Özüyle sözüyle ve gönlüyle bedeniyle bir olan, bir Mustafa vardı karşılarında bu defa. Âlemlere rahmet, yüce ahlakı örnek Mustafa’ydı o! Kul Mustafa, Rasul Mustafa, Muhammed Mustafa’ydı o! Ve ondan öyle bir söz yükseldi ki semaya! Gökler sallandı, yer sevinçten ağladı… Gelmiş gelecek mü'minler, bu söze sevdalandı. La ilahe illallah Muhammedur rasulullah!

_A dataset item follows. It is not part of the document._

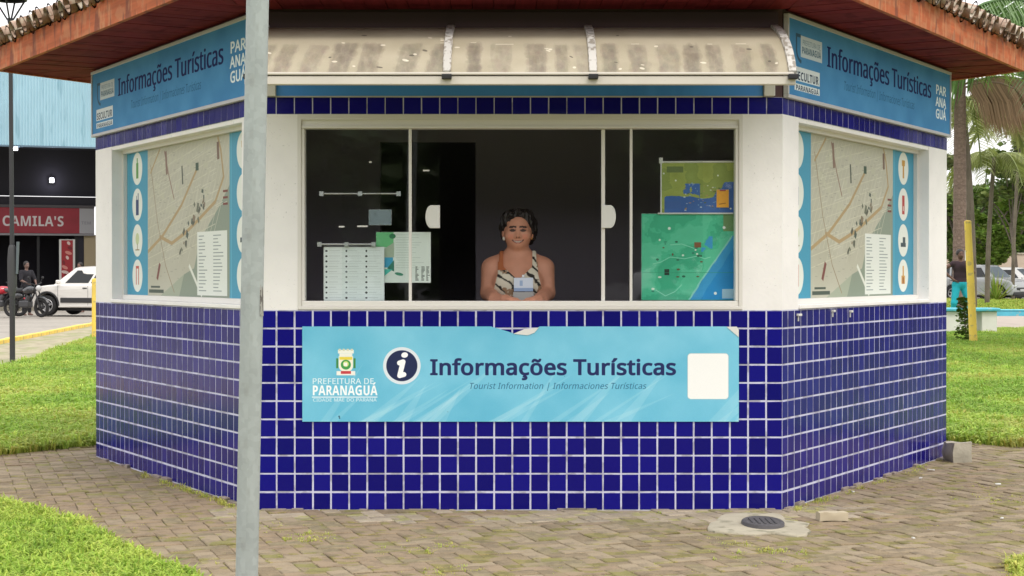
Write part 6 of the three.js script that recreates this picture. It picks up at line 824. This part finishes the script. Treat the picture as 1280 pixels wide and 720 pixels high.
{
  const gr = leafMat(0.22, 0.34, 0.09, 0.4), pale = leafMat(0.34, 0.40, 0.17, 0.4), dead = leafMat(0.27, 0.19, 0.14, 0.25), deadT = std({ map: colorTex(256, (u, v) => { const k = 0.45 + 1.0 * fbm(u * 30, v * 60, 5, 30); return [0.20 * k, 0.145 * k, 0.115 * k]; }), roughness: 0.95, bumpMap: fineBump, bumpScale: 0.03 });
  const at = (px, d) => { const [x, , z] = W(px, 342, d); return [x, 0, z]; };
  palm('tall palm with thick grey-brown trunk and a dead brown frond right of the kiosk', at(1199.5, 46), { h: 7.8, r: 0.175, seed: 5, fronds: 15, len: 3.2, ll: 0.95, mat: gr, deadMat: dead, bark: deadT, dead: { 0: { a: Math.PI / 2 - 0.15, len: 1.9, droop: 0.36, ll: 1.2, dy: 1.35 }, 1: { a: -1.3, len: 1.3, droop: 0.9, ll: 0.9, dy: 1.3 }, 2: { a: 1.0, len: 1.6, droop: 0.45, ll: 1.1, dy: 1.45 } } });
  palm('pale green palm with a slim leaning trunk behind the tall palm', at(1216, 62), { h: 7.6, r: 0.14, lean: -0.4, seed: 21, fronds: 14, len: 3.4, ll: 1.0, lw: 0.04, mat: pale, deadMat: dead });
  palm('palm beyond the right edge, its long green fronds showing above the roof corner', at(1352, 30), { h: 5.6, r: 0.15, seed: 33, fronds: 22, len: 3.9, ll: 1.0, lw: 0.028, mat: leafMat(0.16, 0.28, 0.11, 0.4), deadMat: dead });
  palm('pale drooping palm between the slim leaning palm and the bright bushy tree', at(1234, 72), { h: 6.3, r: 0.1, lean: 0.3, seed: 55, fronds: 13, len: 2.6, ll: 0.8, lw: 0.03, mat: pale, deadMat: dead });
  palm('slim palm among the trees at the right edge', at(1266, 84), { h: 9.5, r: 0.085, lean: 0.5, seed: 44, fronds: 13, len: 3.6, ll: 1.0, lw: 0.05, mat: pale, deadMat: dead });
  const spots = [
    ['broad dark green tree at the right edge, behind the parked cars', at(1300, 96), { h: 10.2, w: 2.3, r: 0.3, seed: 101, color: [0.085, 0.14, 0.045], n: 8400, low: 0.22, leaf: 0.23 }],
    ['bright green bushy tree behind the silver car', at(1242, 99), { h: 6.0, w: 1.7, r: 0.14, seed: 102, color: [0.22, 0.35, 0.075], n: 8400, low: 0.1, leaf: 0.23 }],
    ['light green tree behind the palm trunk, left of the bright bushy one', at(1200, 104), { h: 6.9, w: 1.8, r: 0.18, seed: 103, color: [0.17, 0.27, 0.08], n: 7200, low: 0.12, leaf: 0.23 }],
    ['mid green tree far behind the parked cars, under the gap of sky', at(1262, 122), { h: 8.6, w: 2.6, r: 0.3, seed: 104, color: [0.10, 0.16, 0.06], n: 9000, low: 0.18, leaf: 0.23 }],
    ['grey-green tree seen just beside the kiosk wall, left of the palm', at(1180, 112), { h: 9.5, w: 1.3, r: 0.2, seed: 105, color: [0.18, 0.23, 0.11], n: 5000, low: 0.08, leaf: 0.3 }],
    ['thin pale-trunked tree leaning at the right edge behind the white car', at(1272, 93), { h: 9.2, w: 1.5, r: 0.1, lean: -0.4, seed: 106, color: [0.14, 0.2, 0.06], n: 900, low: 0.62, leaf: 0.32 }],
    ['large tree beyond the right edge of the picture', at(1385, 92), { h: 13, w: 4, r: 0.32, seed: 107, color: [0.09, 0.15, 0.045], n: 6000, low: 0.2 }],
    ['large tree hidden behind the kiosk', at(1085, 108), { h: 10, w: 3.6, r: 0.3, seed: 108, color: [0.1, 0.16, 0.05], n: 5000, low: 0.2 }],
    ['unseen tree added far right to darken the tile reflections, the nearest one there', [19, 0, -24], { h: 8, w: 3.4, r: 0.2, seed: 111, color: [0.07, 0.12, 0.035], n: 3500, low: 0.12, leaf: 0.5 }],  // from here to the list end: added out of view, darkening tile reflections
    ['unseen tree added far right to darken the tile reflections, the middle one there', [28, 0, -36], { h: 10, w: 4.4, r: 0.25, seed: 112, color: [0.07, 0.12, 0.035], n: 3500, low: 0.12, leaf: 0.55 }],
    ['unseen tree added far right to darken the tile reflections, the farthest one there', [33, 0, -54], { h: 12, w: 5, r: 0.25, seed: 113, color: [0.07, 0.12, 0.035], n: 3500, low: 0.12, leaf: 0.6 }],
    ['unseen tree added far left to darken the tile reflections, the nearer one', [-24, 0, -30], { h: 9, w: 4.4, r: 0.25, seed: 114, color: [0.07, 0.12, 0.035], n: 3500, low: 0.12, leaf: 0.55 }],
    ['unseen tree added far left to darken the tile reflections, the farther one', [-34, 0, -42], { h: 11, w: 5, r: 0.25, seed: 115, color: [0.07, 0.12, 0.035], n: 3500, low: 0.12, leaf: 0.6 }],
  ];
  for (const [l, p, o] of spots) tree(l, p, o);
  [[1186, 128, 8, 121, 'far tree in the background row, left of the leaning yellow post'], [1222, 134, 7.6, 122, 'far tree in the background row, above the silver car'], [1256, 138, 8.4, 123, 'far tree in the background row, above the white car'], [1292, 132, 9.5, 124, 'far tree in the background row, beyond the right edge']].forEach(([px, d, h, seed, l]) => tree(l, at(px, d), { h, w: 2.4, r: 0.2, seed, color: [0.11, 0.17, 0.07], n: 3600, low: 0.06, leaf: 0.5 }));
  const wood = new THREE.Mesh(leafCloud(26000, (r) => { const x = -34 + 92 * r(), top = 6.2 + 2.6 * (fbm(x * 0.22 + 30, 3.3, 3) - 0.5) * 2, y = 0.2 + (top - 0.2) * Math.sqrt(r()); return [x, y, -150 + 5 * (r() - 0.5)]; }, 0.62, 909), leafMat(0.10, 0.155, 0.065)); wood.name = numbered('distant_wood'); wood.userData.kind = 'stuff'; tag(wood, 'far line of dense green trees closing the view behind the parked cars', 'wood'); scene.add(wood);
  // beige wall far behind the cars
  const bw = thing('garden_wall', 'low beige wall far behind the white car at the right edge', 'wall', at(1268, 110)); part(bw, 'masonry', boxUV(bx(-9, 14, 0, 2.6, -0.15, 0.15)), std({ map: plasterT, color: lin(0.72, 0.6, 0.48), roughness: 0.9 })); part(bw, 'coping', boxUV(rbx(-9, 14, 2.602, 2.7, -0.22, 0.22, 0.02)), M.concrete);
  // plants
  const sp = thing('spiky_plant', 'yellow-green spiky plant in the grass in front of the silver car', 'plant', at(1245, 82)); const bl = []; for (let i = 0; i < 46; i++) { const a = i * 2.4, el = 0.35 + 1.0 * rr(0, 1), L = rr(0.9, 1.7), g = new THREE.ConeGeometry(0.07, L, 4).scale(1, 1, 0.35).translate(0, L / 2, 0).rotateX(Math.PI / 2 - el).rotateY(a); bl.push(paint(prep(g), [rr(0.8, 1.3), rr(0.8, 1.2), 0.9])); } part(sp, 'blades', merge(bl), leafMat(0.30, 0.38, 0.06, 0.3));
  const vine = thing('climbing_weed', 'dark leafy weed growing round the foot of the leaning yellow post', 'weed', at(1209, 33)); part(vine, 'leaves', leafCloud(420, (q) => { const h = q(), a = q() * 6.28, r = 0.2 * (1 - 0.6 * h) * Math.sqrt(q()); return [-0.03 - h * 0.05 + Math.cos(a) * r, 0.03 + h * 0.85, Math.sin(a) * r]; }, 0.075, 9), leafMat(0.09, 0.16, 0.03)); part(vine, 'stem', merge([tube([[0, -0.02, 0], [-0.05, 0.4, 0.03], [-0.06, 0.9, 0]], 0.012, 10, 5), tube([[0.02, -0.02, 0], [0.03, 0.3, 0.05], [0.0, 0.6, 0.03]], 0.01, 10, 5)]), barkM);
  // trees across the street, behind the viewer: what the dark panes mirror
  [[-14, 27, 6.6], [-6.5, 29, 6.2], [0.5, 26, 6], [7, 28, 6.8], [14, 26, 6.4], [22, 30, 7], [-23, 31, 7]].forEach(([x, z, h], i) => tree(['tree across the street behind the viewer, far left of the row', 'tree across the street behind the viewer, second from the left in the row', 'tree across the street behind the viewer, straight behind', 'tree across the street behind the viewer, just right of the middle', 'tree across the street behind the viewer, right part of the row', 'tree across the street behind the viewer, far right end of the row', 'tree across the street behind the viewer, far left end of the row'][i], [x, 0, z], { h, w: 4.6, r: 0.22, seed: 300 + i, color: [0.05, 0.09, 0.028], n: 5200, low: 0.04, blobs: 16, leaf: 0.6 }));
}

scene.traverse((o) => { if (o.isMesh) { o.castShadow = true; o.receiveShadow = true; } });
camera.far = 900; camera.updateProjectionMatrix();
renderer.render(scene, camera);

Elhamdülillah!
- Vallahi bir elime güneşi verseniz bir elime ayı, ben bu davamdan vazgeçmem! Gönlümü bedenimden ayırıp, ruhsuz bir ceset gibi dolaşamam! Bedenimin olmadığı yerde gönlüm neyi haykıracak? Gönlümün olmadığı yerde, bedenim ne işler yapacak? Siz bana imandan sonra küfrü mü emrediyorsunuz? Sizin dininiz size, benim dinim banadır!
Hiç bitmesini istemediğim böylesi kıymetli sözleri, yanı başımdaki kitapta bulacağımı biliyordum. Bu nedenle uyandığıma üzülmedim. Bir karanlığın ardından, yine sabah olmuştu. Kalktım ve camı açtım. Gök hala parlaktı. Yapraklar kızıl kahve uçuşurken, hafif bir rüzgâr mahlukatın tesbihini gönlüme duyuruyordu.
(-Bi Dakka Fatma kardeşim! Başlığa uymadı bu ama. Hani nerede, üçüncü Mustafa?)
(-Evet, nasıl da unutmuşum? Hay Allah! Anlamış olmalıydınız ama. O, senelerdir olup bitenden habersiz, kendi derdinde yatıyor ya orada!)